■ What to work on ■
Repeat the listing exactly as given, omitting every image.

■ Recorded data ■
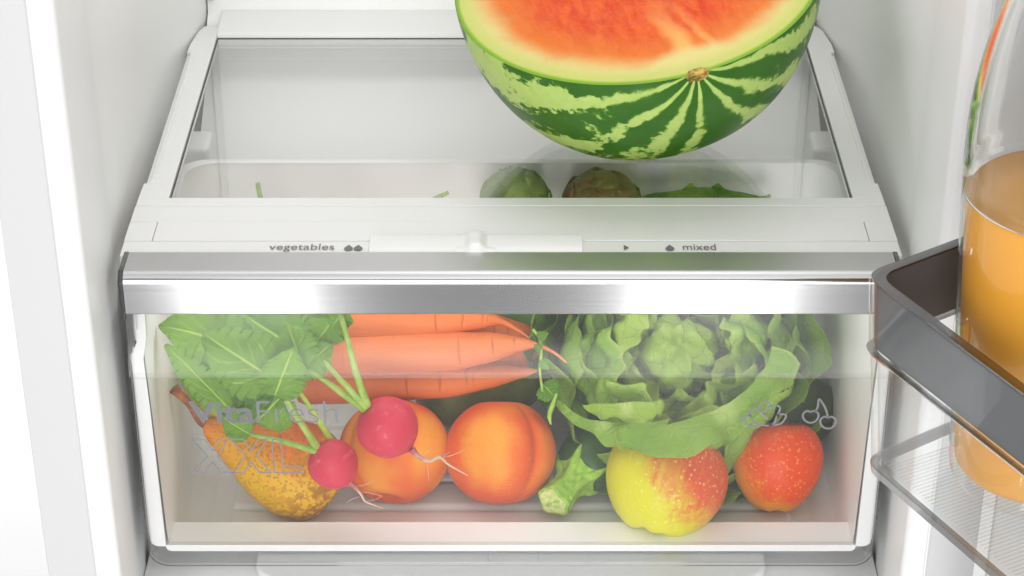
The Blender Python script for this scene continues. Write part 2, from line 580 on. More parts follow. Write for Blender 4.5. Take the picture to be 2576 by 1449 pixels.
def upath(ins, z=0.0):
    a, b, r = XW - ins, YB - ins, rc
    y0 = -0.0205 if z > -0.2075 else 0.0018
    p = [(-a, y0), (-a, 0.03), (-a, 0.09), (-a, b - r)]
    p += [(x, y) for x, y in arc(-a + r, b - r, r, 180, 90, 8)][1:]
    p += [(-0.1, b), (0, b), (0.1, b)]
    p += [(x, y) for x, y in arc(a - r, b - r, r, 90, 0, 8)]
    p += [(a, 0.09), (a, 0.03), (a, y0)]
    return p


bv, bf = [], []
rows = []
for z, ins in levels:
    rows.append([len(bv) + i for i in range(len(upath(ins)))])
    bv += [(x, y, z) for x, y in upath(ins, z)]
for z, ins in levels[::-1]:
    if ins > 0.012:
        continue
    rows.append([len(bv) + i for i in range(len(upath(ins)))])
    bv += [(x, y, z + 0.0008) for x, y in upath(ins - 0.0022, z)]
for a, b in zip(rows[:-1], rows[1:]):
    for i in range(len(a) - 1):
        bf.append((a[i], a[i + 1], b[i + 1], b[i]))
a, b = rows[-1], rows[0]
for i in range(len(a) - 1):
    bf.append((a[i], a[i + 1], b[i + 1], b[i]))
mesh('bin_wall', bv, bf, M['bin'], drawer, angle=50)
bin_floor = box('bin_floor', -0.2135, 0.2135, 0.0036, 0.166, -0.2290, -0.2252, M['bin'], drawer, 0)
box('bin_ledge', -0.2268, 0.2268, -0.0185, 0.0035, -0.2105, -0.2058, M['bin'], drawer, 0.0008)
box('bin_step', -0.2150, 0.2150, 0.0018, 0.0034, -0.2290, -0.2106, M['bin'], drawer, 0)
for k in range(5):
    y0 = 0.0105 + 0.0325 * k
    box('floor_rib', -0.191, 0.191, y0, y0 + 0.0285, -0.2300, -0.2215 - 0.0001 * k, M['bin'], bin_floor, 0.0055)
for s in (-1, 1):
    # bright front edge of the bin seen through the clear panel
    st = [(s * x, z) for x, z in [(-0.2308, -0.0270), (-0.2308, -0.050), (-0.2352, -0.060), (-0.2356, -0.196)] + [(x, z) for x, z in arc(-0.2300, -0.2015, 0.0052, 180, 270, 6)] + [(-0.2255, -0.2067), (-0.2268, -0.1), (-0.2278, -0.062), (-0.2245, -0.046), (-0.2240, -0.0270)]]
    prism('bin_front_rim', st, 'y', -0.0222, -0.0190, M['rim'], drawer, angle=30)
bb = [(-0.2254, -0.2055), (0.2254, -0.2055)] + [(x, z) for x, z in arc(0.2218, -0.2068, 0.0036, 0, -90, 5)] + [(x, z) for x, z in arc(-0.2218, -0.2068, 0.0036, 270, 180, 5)]
prism('bin_front_rim', bb, 'y', -0.0224, -0.0190, M['rim'], drawer, angle=30)

# printed lettering and symbols on the clear panel
YP = -0.0275


def pz(x, y):
    q = at(x, y, Y=YP)
    return q.x, q.z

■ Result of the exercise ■
The Blender Python script for this scene continues. Write part 2, from line 580 on. More parts follow. Write for Blender 4.5. Take the picture to be 2576 by 1449 pixels.
def upath(ins, z=0.0):
    a, b, r = XW - ins, YB - ins, rc
    y0 = -0.0205 if z > -0.2075 else 0.0018
    p = [(-a, y0), (-a, 0.03), (-a, 0.09), (-a, b - r)]
    p += [(x, y) for x, y in arc(-a + r, b - r, r, 180, 90, 8)][1:]
    p += [(-0.1, b), (0, b), (0.1, b)]
    p += [(x, y) for x, y in arc(a - r, b - r, r, 90, 0, 8)]
    p += [(a, 0.09), (a, 0.03), (a, y0)]
    return p


bv, bf = [], []
rows = []
for z, ins in levels:
    rows.append([len(bv) + i for i in range(len(upath(ins)))])
    bv += [(x, y, z) for x, y in upath(ins, z)]
for z, ins in levels[::-1]:
    if ins > 0.012:
        continue
    rows.append([len(bv) + i for i in range(len(upath(ins)))])
    bv += [(x, y, z + 0.0008) for x, y in upath(ins - 0.0022, z)]
for a, b in zip(rows[:-1], rows[1:]):
    for i in range(len(a) - 1):
        bf.append((a[i], a[i + 1], b[i + 1], b[i]))
a, b = rows[-1], rows[0]
for i in range(len(a) - 1):
    bf.append((a[i], a[i + 1], b[i + 1], b[i]))
mesh('bin_wall', bv, bf, M['bin'], drawer, angle=50)
bin_floor = box('bin_floor', -0.2135, 0.2135, 0.0036, 0.166, -0.2290, -0.2252, M['bin'], drawer, 0)
box('bin_ledge', -0.2268, 0.2268, -0.0185, 0.0035, -0.2105, -0.2058, M['bin'], drawer, 0.0008)
box('bin_step', -0.2150, 0.2150, 0.0018, 0.0034, -0.2290, -0.2106, M['bin'], drawer, 0)
for k in range(5):
    y0 = 0.0105 + 0.0325 * k
    box('floor_rib', -0.191, 0.191, y0, y0 + 0.0285, -0.2300, -0.2215 - 0.0001 * k, M['bin'], bin_floor, 0.0055)
for s in (-1, 1):
    # bright front edge of the bin seen through the clear panel
    st = [(s * x, z) for x, z in [(-0.2308, -0.0270), (-0.2308, -0.050), (-0.2352, -0.060), (-0.2356, -0.196)] + [(x, z) for x, z in arc(-0.2300, -0.2015, 0.0052, 180, 270, 6)] + [(-0.2255, -0.2067), (-0.2268, -0.1), (-0.2278, -0.062), (-0.2245, -0.046), (-0.2240, -0.0270)]]
    prism('bin_front_rim', st, 'y', -0.0222, -0.0190, M['rim'], drawer, angle=30)
bb = [(-0.2254, -0.2055), (0.2254, -0.2055)] + [(x, z) for x, z in arc(0.2218, -0.2068, 0.0036, 0, -90, 5)] + [(x, z) for x, z in arc(-0.2218, -0.2068, 0.0036, 270, 180, 5)]
prism('bin_front_rim', bb, 'y', -0.0224, -0.0190, M['rim'], drawer, angle=30)

# printed lettering and symbols on the clear panel
YP = -0.0275


def pz(x, y):
    q = at(x, y, Y=YP)
    return q.x, q.z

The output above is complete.